Como en anteriores trabajos, Juan Cavestany se adentra en la psique humana en busca de respuestas a comportamientos que, a pesar de ser normalizados por ser habituales o aprobados socialmente, resultan incomprensibles (y no por ello menos fascinantes) desde un cierto punto de vista lógico (o incluso psicológico). Esta vez es la figura del turista (a quien el propio Cavestany ha descrito como “una persona convertida en actor en busca de un personaje”) la que ha despertado el interés del cineasta, que parte de lugares comunes (fácilmente reconocibles) para dinamitar, precisamente, el absurdo que subyace en la incongruencia del ser humano. Algunas de las señas de identidad del director de Gente en sitios forman parte de la puesta en escena de la película: la comedia basada en el absurdo, el extrañamiento como fruto de un cuestionamiento existencialista, el humor como resultado de un incómodo intercambio de incongruencias y lo simbólico (y lo onírico) como expresión del inconsciente.

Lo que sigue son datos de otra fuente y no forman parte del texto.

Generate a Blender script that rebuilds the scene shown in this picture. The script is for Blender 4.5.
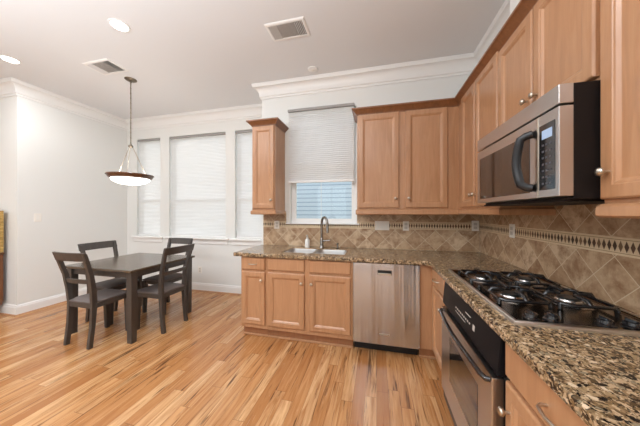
import bpy, bmesh, math, random
from mathutils import Vector, Matrix
R = math.radians
random.seed(4)
for o in list(bpy.data.objects):
    bpy.data.objects.remove(o, do_unlink=True)
scene = bpy.context.scene
C = scene.collection

# ------------------------------------------------------------------ camera
HEAD = 0.2362
cam_d = bpy.data.cameras.new('camera'); cam = bpy.data.objects.new('camera', cam_d); C.objects.link(cam)
cam.location = (0, 0, 1.35); cam.rotation_euler = (R(90), 0, HEAD)
cam_d.sensor_width = 36; cam_d.lens = 235.38 / 640 * 36; cam_d.shift_y = -0.8 / 640
cam_d.clip_start = 0.02
scene.camera = cam

# ------------------------------------------------------------------ world, exposure
w = bpy.data.worlds.new('sky'); scene.world = w; w.use_nodes = True
nt = w.node_tree; nt.nodes.clear()
wo = nt.nodes.new('ShaderNodeOutputWorld'); bg = nt.nodes.new('ShaderNodeBackground')
bg.inputs[0].default_value = (0.96, 0.98, 1.0, 1); bg.inputs[1].default_value = 1.75
nt.links.new(bg.outputs[0], wo.inputs[0])
vs = scene.view_settings
vs.view_transform = 'Standard'; vs.look = 'None'; vs.gamma = 1; vs.use_curve_mapping = False
vs.exposure = 0.17
CAN_W = 10.0         # recessed lights
CAN_COL = (0.94, 0.97, 1.0)
PENDANT_E = 5.0

bl = bpy.data.lights.new('added_ceiling_fill', 'AREA'); bl.shape = 'RECTANGLE'; bl.size = 3.2; bl.size_y = 1.6; bl.energy = 185; bl.color = (0.88, 0.95, 1.0)  # upward fill light added behind the camera to brighten the ceiling, no visible source
bo = bpy.data.objects.new('added_ceiling_fill', bl); C.objects.link(bo); bo.location = (-1.8, -0.7, 1.95); bo.rotation_euler = (R(180), 0, 0)

# ------------------------------------------------------------------ room numbers
XR, YB, YD, XL, XE, YL, HC = 1.101, 2.9116, 3.4497, -4.557, -1.5086, 2.0593, 3.045
XFAR, YREAR = -7.5, -4.0

# ------------------------------------------------------------------ helpers
def tag(o, label=None, cat=None, group=None, kind=None):
    if label: o['label'] = label
    if cat: o['category'] = cat
    if group: o['group'] = group
    if kind: o['kind'] = kind
    return o

def empty(name, loc=(0, 0, 0), rz=0, label=None, cat=None, group=None, kind=None):
    o = bpy.data.objects.new(name, None); C.objects.link(o)
    o.empty_display_size = 0.1
    o.location = loc; o.rotation_euler = (0, 0, rz)
    return tag(o, label, cat, group, kind)

class MB:
    def __init__(s): s.bm = bmesh.new()
    def box(s, x0, x1, y0, y1, z0, z1):
        v = [s.bm.verts.new(p) for p in ((x0,y0,z0),(x1,y0,z0),(x1,y1,z0),(x0,y1,z0),(x0,y0,z1),(x1,y0,z1),(x1,y1,z1),(x0,y1,z1))]
        for f in ((0,3,2,1),(4,5,6,7),(0,1,5,4),(1,2,6,5),(2,3,7,6),(3,0,4,7)):
            s.bm.faces.new([v[i] for i in f])
        return s
    def hexa(s, bot, top):
        v = [s.bm.verts.new(p) for p in bot] + [s.bm.verts.new(p) for p in top]
        for f in ((3,2,1,0),(4,5,6,7),(0,1,5,4),(1,2,6,5),(2,3,7,6),(3,0,4,7)):
            s.bm.faces.new([v[i] for i in f])
        return s
    def tube(s, pts, rad, seg=12, cap=True, flat=None):
        """sweep a circle (or flat=(a,b) ellipse) along pts; rad number or list"""
        pts = [Vector(p) for p in pts]; n = len(pts); rings = []
        prev = None
        for i, p in enumerate(pts):
            t = (pts[min(i+1, n-1)] - pts[max(i-1, 0)]).normalized()
            if prev is None:
                up = Vector((0, 0, 1)) if abs(t.z) < 0.9 else Vector((1, 0, 0))
                a = t.cross(up).normalized()
            else:
                a = (prev - t * prev.dot(t)).normalized()
            prev = a; b = t.cross(a)
            r = rad[i] if isinstance(rad, (list, tuple)) else rad
            fa, fb = flat if flat else (1, 1)
            rings.append([s.bm.verts.new(p + a * (math.cos(2*math.pi*k/seg) * r * fa) + b * (math.sin(2*math.pi*k/seg) * r * fb)) for k in range(seg)])
        for i in range(n - 1):
            for k in range(seg):
                s.bm.faces.new((rings[i][k], rings[i][(k+1) % seg], rings[i+1][(k+1) % seg], rings[i+1][k]))
        if cap:
            s.bm.faces.new(list(reversed(rings[0]))); s.bm.faces.new(rings[-1])
        return s
    def lathe(s, prof, seg=32, c=(0, 0, 0), axis='z'):
        """prof: list of (r, h)"""
        rings = []
        for r, h in prof:
            if r < 1e-6:
                q = [(0, 0, h)]
            else:
                q = [(r * math.cos(2*math.pi*k/seg), r * math.sin(2*math.pi*k/seg), h) for k in range(seg)]
            out = []
            for (x, y, z) in q:
                if axis == 'y': x, y, z = x, -z, y      # h grows towards -y
                elif axis == 'x': x, y, z = z, x, y
                out.append(s.bm.verts.new((x + c[0], y + c[1], z + c[2])))
            rings.append(out)
        for a, b in zip(rings, rings[1:]):
            for k in range(seg):
                k2 = (k + 1) % seg
                if len(a) == 1 and len(b) == 1: continue
                if len(a) == 1: s.bm.faces.new((a[0], b[k2], b[k]))
                elif len(b) == 1: s.bm.faces.new((a[k], a[k2], b[0]))
                else: s.bm.faces.new((a[k], a[k2], b[k2], b[k]))
        return s
    def prism(s, poly, fn, t0, t1):
        """poly: 2D outline, fn(u,v,t)->xyz"""
        a = [s.bm.verts.new(fn(u, v, t0)) for u, v in poly]; b = [s.bm.verts.new(fn(u, v, t1)) for u, v in poly]
        n = len(poly)
        s.bm.faces.new(a); s.bm.faces.new(list(reversed(b)))
        for i in range(n): s.bm.faces.new((a[i], b[i], b[(i+1) % n], a[(i+1) % n]))
        return s
    def sweep(s, path, prof, closed=False):
        """path: xy points at which a vertical-plane profile (out, z) is mitred; out is to the LEFT of travel"""
        n = len(path); rings = []
        for i in range(n):
            p = Vector(path[i])
            d0 = (Vector(path[i]) - Vector(path[i-1])).normalized() if i > 0 else None
            d1 = (Vector(path[i+1]) - Vector(path[i])).normalized() if i < n-1 else None
            if d0 is None: d0 = d1
            if d1 is None: d1 = d0
            n0 = Vector((-d0.y, d0.x)); n1 = Vector((-d1.y, d1.x))
            m = (n0 + n1); m = m / max(1e-6, m.dot(n0)) 
            rings.append([s.bm.verts.new((p.x + m.x*o, p.y + m.y*o, z)) for o, z in prof])
        k = len(prof)
        for a, b in zip(rings, rings[1:]):
            for i in range(k):
                s.bm.faces.new((a[i], a[(i+1) % k], b[(i+1) % k], b[i]))
        s.bm.faces.new(list(reversed(rings[0]))); s.bm.faces.new(rings[-1])
        return s
    def panel(s, x0, x1, z0, z1, rings, y=0.0):
        """raised panel: rings (inset, height towards -y), back closed"""
        rr = []
        for ins, h in rings:
            rr.append([s.bm.verts.new(p) for p in ((x0+ins, y-h, z0+ins), (x1-ins, y-h, z0+ins), (x1-ins, y-h, z1-ins), (x0+ins, y-h, z1-ins))])
        for a, b in zip(rr, rr[1:]):
            for i in range(4):
                s.bm.faces.new((a[i], a[(i+1) % 4], b[(i+1) % 4], b[i]))
        s.bm.faces.new(rr[-1]); s.bm.faces.new(list(reversed(rr[0])))
        return s
    def build(s, name, mat, parent=None, bevel=0, smooth=None, seg=2, sub=0):
        bmesh.ops.recalc_face_normals(s.bm, faces=s.bm.faces)
        me = bpy.data.meshes.new(name); s.bm.to_mesh(me); s.bm.free()
        o = bpy.data.objects.new(name, me); C.objects.link(o)
        if mat: me.materials.append(mat)
        if parent: o.parent = parent
        if smooth is not None:
            for p in me.polygons: p.use_smooth = True
            try: me.set_sharp_from_angle(angle=R(smooth))
            except Exception: pass
        if bevel:
            m = o.modifiers.new('bevel', 'BEVEL'); m.width = bevel; m.segments = seg; m.limit_method = 'ANGLE'; m.angle_limit = R(30)
            m.harden_normals = False
        if sub:
            m = o.modifiers.new('sub', 'SUBSURF'); m.levels = sub; m.render_levels = sub
        return o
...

Pero lo más interesante de Un efecto óptico quizá sea la reflexión que de ella puede extraerse sobre la propia naturaleza fílmica, un lúcido ensayo sobre el ilusionismo, el cine y sus múltiples (y mágicas) posibilidades. Enfrascados en una sucesión de bucles temporales, los protagonistas de la cinta se encuentran sometidos a las exigencias de un montaje que los mantiene en continua dislocación espacial. En lo formal, la repetición y la presencia desordenada de elementos visuales (destacan, especialmente, las fotografías que ellos hacen con la cámara y que se muestran en pantalla) se erigen como confusas variaciones que refuerzan el desconcierto y la anarquía del relato y que dan como resultado una superposición de texturas visuales. La narración es el resultado de una manipulación espaciotemporal a la vista del espectador, una operación desconcertante dentro y fuera de la diégesis que sitúa la acción en el terreno de lo imposible.